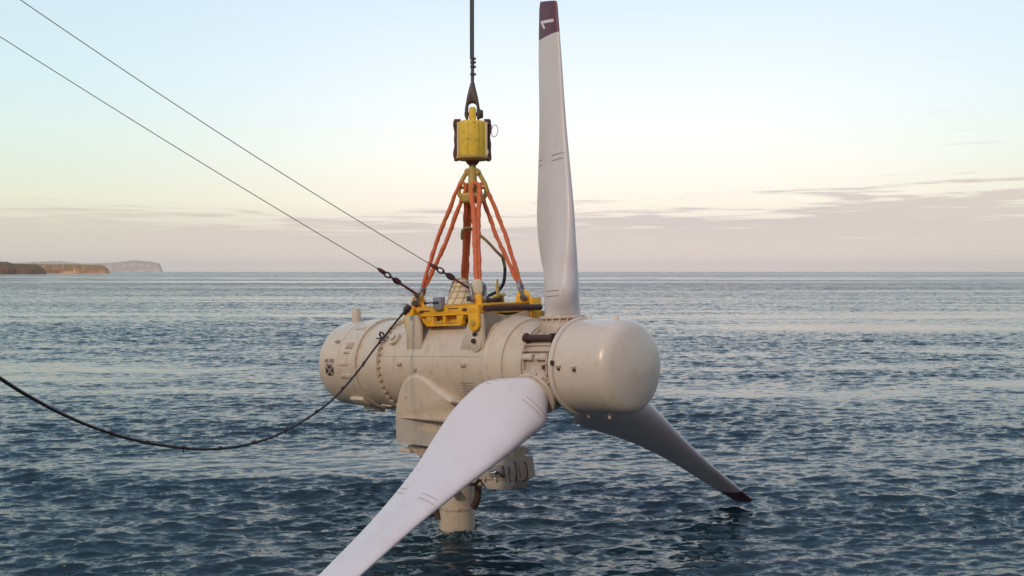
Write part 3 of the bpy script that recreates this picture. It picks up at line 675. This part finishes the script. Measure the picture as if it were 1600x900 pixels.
# corners
corners = {'A': (XA,-WY), 'B': (XB,-WY), 'C': (XB,WY), 'D': (XA,WY)}
for k, (x, y) in corners.items():
    dg = Vector((x-XM, y, 0)).normalized(); nn = Vector((-dg.y, dg.x, 0))
    poly = [(-.24,-.42),(-.24,.0)]+[(.20*math.cos(q)-.03, .0+.20*math.sin(q)+.02) for q in np.linspace(math.pi, 0, 9)]+[(.20,-.42)]
    b = MB(); b.prism(poly, (x, y, ZP), dg, (0,0,1), nn, .10 if k != 'B' else .13); 
    for s in (-1, 1): b.cyl(Vector((x,y,ZP))+nn*.05*s, Vector((x,y,ZP))+nn*.10*s, .12, n=24)
    fbuild(b, 'pad_eye', 'yellow', bevel=.012)
    sg = -1 if y < 0 else 1; front = x > XM and y < 0; yo = 1.235 if front else 1.04; xo = x+(.28 if front else (-.12 if x < XM else .02))
    b = MB(); pp = [(-.20,.34),(.20,.34),(.20,-.10)]+[(.20*math.cos(q), -.12+.20*math.sin(q)) for q in np.linspace(0, -math.pi, 9)]+[(-.20,-.10)]
    b.prism(pp, (xo, sg*yo, 1.26), (1,0,0), (0,0,1), (0,1,0), .09)
    b.box((xo, sg*(yo/2+.45), 1.50), (.38,yo-.80,.20))
    
    fbuild(b, 'pin_plate', 'yellow', bevel=.014)
    b = MB(); b.cyl((xo, sg*(yo+.02), 1.16), (xo, sg*(yo+.08), 1.16), .085, n=20); fbuild(b, 'pin', 'brassy', bevel=.012)
b = MB(); b.box((-3.55,-1.0,1.70), (.34,.16,.34)); fbuild(b, 'control_box', 'grey', bevel=.015)
b = MB(); b.cyl((-4.05,-1.10,1.73), (-3.45,-1.12,1.73), .022, n=8); b.cyl((-4.05,-1.10,1.73), (-3.98,-1.10,1.73), .035, n=8); fbuild(b, 'control_bar', 'chain')
b = MB(); b.box((-3.0,.25,1.62),(.30,.30,.34)); b.cyl((-2.85,.5,1.5),(-2.85,.5,2.15),.05,n=12); b.cyl((-2.85,.5,2.1),(-2.85,.5,2.3),.03,n=12); b.box((-2.75,.45,1.7),(.22,.18,.22)); b.cyl((-2.9,.35,1.8),(-2.5,.42,1.86),.045,n=12)
fbuild(b, 'valve_stand', 'brassy', bevel=.012)
b = MB(); b.box((-2.95,.0,1.74),(.34,.34,.24)); b.box((-2.7,.28,1.68),(.26,.3,.2)); b.cyl((-3.1,-.1,1.62),(-2.55,.4,1.64),.09,n=12); fbuild(b, 'valve_block', 'rubber', bevel=.04)
b = MB(); b.prism([(-.25,0),(.05,.5),(.12,.48),(.10,0)], (-2.7,-.25,1.5), (0,1,0), (0,0,1), (1,0,0), .04); fbuild(b, 'gusset_plate', 'steel', bevel=.01)
# white padding over the near front pad eye
bpad = MB(); x, y = corners['B']; dg = Vector((x-XM, y, 0)).normalized(); nn = Vector((-dg.y, dg.x, 0))
bpad.prism([(-.11,.0),(-.15,.28),(-.09,.38),(.07,.38),(.12,.26),(.10,.0)], (x, y, ZP+.12), nn, (0,0,1), dg, .3); 
fbuild(bpad, 'canvas_pad', 'cloth', bevel=.05)

# netting bundle on the frame
nb = MB(); ctr = Vector((-4.38, .46, 1.56)); rings = []
for j, (h_, r_) in enumerate([(0,.40),(.12,.41),(.3,.33),(.48,.28),(.62,.25),(.74,.22),(.82,.17),(.86,.06)]):
    rings.append([ctr+Vector((math.cos(q)*r_*(1+.10*math.sin(3*q+j)), math.sin(q)*r_*(1+.08*math.cos(4*q+j*.7)), h_)) for q in [2*math.pi*k/28 for k in range(28)]])
NBo = T(ctr)
nb.ring_loft(rings)
TT = lambda pts: [T(p) for p in pts]
nb.v = [tuple(T(p)) for p in nb.v]; bun = nb.build('canvas_bundle', M_['cloth'], None, loc=NBo, sharp=80)
tag(bun, 'cream canvas bundle under tan netting at the back corner of the yellow frame', 'bundle')
b = MB()
for k in range(0, 28, 3): b.tube(TT([rings[j][(k+j) % 28] + (rings[j][(k+j) % 28]-ctr-Vector((0,0,rings[j][0].z-ctr.z)))*.04 for j in range(8)]), .012, 6)
for j in range(1, 7): b.tube(TT([p+(p-ctr-Vector((0,0,p.z-ctr.z)))*.04 for p in rings[j]]), .011, 6, closed=True)
b.v = [tuple(Vector(p)-NBo) for p in b.v]; b.build('netting', M_['net'], bun)

# ------------------------------------------------------------------ SLINGS, SHACKLES
APX = Vector((-3.12, 0, 4.62))    # where the slings gather
UPW = (TM.to_3x3().inverted() @ Vector((0,0,1))).normalized()
apx0 = Vector((-3.42, 0, 4.66))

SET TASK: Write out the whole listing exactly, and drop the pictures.

OUTPUT BELOW:
Write part 3 of the bpy script that recreates this picture. It picks up at line 675. This part finishes the script. Measure the picture as if it were 1600x900 pixels.
# corners
corners = {'A': (XA,-WY), 'B': (XB,-WY), 'C': (XB,WY), 'D': (XA,WY)}
for k, (x, y) in corners.items():
    dg = Vector((x-XM, y, 0)).normalized(); nn = Vector((-dg.y, dg.x, 0))
    poly = [(-.24,-.42),(-.24,.0)]+[(.20*math.cos(q)-.03, .0+.20*math.sin(q)+.02) for q in np.linspace(math.pi, 0, 9)]+[(.20,-.42)]
    b = MB(); b.prism(poly, (x, y, ZP), dg, (0,0,1), nn, .10 if k != 'B' else .13); 
    for s in (-1, 1): b.cyl(Vector((x,y,ZP))+nn*.05*s, Vector((x,y,ZP))+nn*.10*s, .12, n=24)
    fbuild(b, 'pad_eye', 'yellow', bevel=.012)
    sg = -1 if y < 0 else 1; front = x > XM and y < 0; yo = 1.235 if front else 1.04; xo = x+(.28 if front else (-.12 if x < XM else .02))
    b = MB(); pp = [(-.20,.34),(.20,.34),(.20,-.10)]+[(.20*math.cos(q), -.12+.20*math.sin(q)) for q in np.linspace(0, -math.pi, 9)]+[(-.20,-.10)]
    b.prism(pp, (xo, sg*yo, 1.26), (1,0,0), (0,0,1), (0,1,0), .09)
    b.box((xo, sg*(yo/2+.45), 1.50), (.38,yo-.80,.20))
    
    fbuild(b, 'pin_plate', 'yellow', bevel=.014)
    b = MB(); b.cyl((xo, sg*(yo+.02), 1.16), (xo, sg*(yo+.08), 1.16), .085, n=20); fbuild(b, 'pin', 'brassy', bevel=.012)
b = MB(); b.box((-3.55,-1.0,1.70), (.34,.16,.34)); fbuild(b, 'control_box', 'grey', bevel=.015)
b = MB(); b.cyl((-4.05,-1.10,1.73), (-3.45,-1.12,1.73), .022, n=8); b.cyl((-4.05,-1.10,1.73), (-3.98,-1.10,1.73), .035, n=8); fbuild(b, 'control_bar', 'chain')
b = MB(); b.box((-3.0,.25,1.62),(.30,.30,.34)); b.cyl((-2.85,.5,1.5),(-2.85,.5,2.15),.05,n=12); b.cyl((-2.85,.5,2.1),(-2.85,.5,2.3),.03,n=12); b.box((-2.75,.45,1.7),(.22,.18,.22)); b.cyl((-2.9,.35,1.8),(-2.5,.42,1.86),.045,n=12)
fbuild(b, 'valve_stand', 'brassy', bevel=.012)
b = MB(); b.box((-2.95,.0,1.74),(.34,.34,.24)); b.box((-2.7,.28,1.68),(.26,.3,.2)); b.cyl((-3.1,-.1,1.62),(-2.55,.4,1.64),.09,n=12); fbuild(b, 'valve_block', 'rubber', bevel=.04)
b = MB(); b.prism([(-.25,0),(.05,.5),(.12,.48),(.10,0)], (-2.7,-.25,1.5), (0,1,0), (0,0,1), (1,0,0), .04); fbuild(b, 'gusset_plate', 'steel', bevel=.01)
# white padding over the near front pad eye
bpad = MB(); x, y = corners['B']; dg = Vector((x-XM, y, 0)).normalized(); nn = Vector((-dg.y, dg.x, 0))
bpad.prism([(-.11,.0),(-.15,.28),(-.09,.38),(.07,.38),(.12,.26),(.10,.0)], (x, y, ZP+.12), nn, (0,0,1), dg, .3); 
fbuild(bpad, 'canvas_pad', 'cloth', bevel=.05)

# netting bundle on the frame
nb = MB(); ctr = Vector((-4.38, .46, 1.56)); rings = []
for j, (h_, r_) in enumerate([(0,.40),(.12,.41),(.3,.33),(.48,.28),(.62,.25),(.74,.22),(.82,.17),(.86,.06)]):
    rings.append([ctr+Vector((math.cos(q)*r_*(1+.10*math.sin(3*q+j)), math.sin(q)*r_*(1+.08*math.cos(4*q+j*.7)), h_)) for q in [2*math.pi*k/28 for k in range(28)]])
NBo = T(ctr)
nb.ring_loft(rings)
TT = lambda pts: [T(p) for p in pts]
nb.v = [tuple(T(p)) for p in nb.v]; bun = nb.build('canvas_bundle', M_['cloth'], None, loc=NBo, sharp=80)
tag(bun, 'cream canvas bundle under tan netting at the back corner of the yellow frame', 'bundle')
b = MB()
for k in range(0, 28, 3): b.tube(TT([rings[j][(k+j) % 28] + (rings[j][(k+j) % 28]-ctr-Vector((0,0,rings[j][0].z-ctr.z)))*.04 for j in range(8)]), .012, 6)
for j in range(1, 7): b.tube(TT([p+(p-ctr-Vector((0,0,p.z-ctr.z)))*.04 for p in rings[j]]), .011, 6, closed=True)
b.v = [tuple(Vector(p)-NBo) for p in b.v]; b.build('netting', M_['net'], bun)

# ------------------------------------------------------------------ SLINGS, SHACKLES
APX = Vector((-3.12, 0, 4.62))    # where the slings gather
UPW = (TM.to_3x3().inverted() @ Vector((0,0,1))).normalized()
apx0 = Vector((-3.42, 0, 4.66))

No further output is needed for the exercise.